We’ve heard rumors that China is looking to mint its own national cryptocurrency. If the country succeeds it will have greater control over that platform than the present options (Bitcoin, Ethereum, etc.). Regulators may be clearing the way for this this eventual debut.

6. ICOs threaten incumbents

China likes to pick its business winners. In general, ventures originating outside the country tend to fail for lack of state support. In their very conception, ICOs are designed to threaten or circumvent traditional power players—to get around regulatory obstacles, to provide a new way to access venture capital, to build projects or protocols that might one day compete with incumbent businesses and provide censorship-resistant alternatives.
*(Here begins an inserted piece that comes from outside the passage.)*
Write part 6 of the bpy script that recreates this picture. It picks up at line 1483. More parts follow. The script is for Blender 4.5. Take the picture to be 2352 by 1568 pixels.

A lack of state control means that government views the whole lot of ICOs warily.

7. China wants a cool-off period

By considering all ICOs illegal rather than differentiating ones that trade in unregistered securities from ones that act more like tokens to use certain decentralized apps, China is taking a heavy-handed approach. (In the United States, the SEC appears to be gearing up for a distinction between the two types.) China may simply be trying to cool off the crypto mania with a strict, if temporary, edict. There’s no knowing whether this ban is forever, or whether it has been prompted by the present craze.

Fred Wilson, an investor at Union Square Ventures who is bullish on cryptocurrencies, penned a take on the move. He observed that “many have speculated that this Chinese ban is temporary to give the Chinese authorities time to come up with sensible regulations. I suspect that is right.”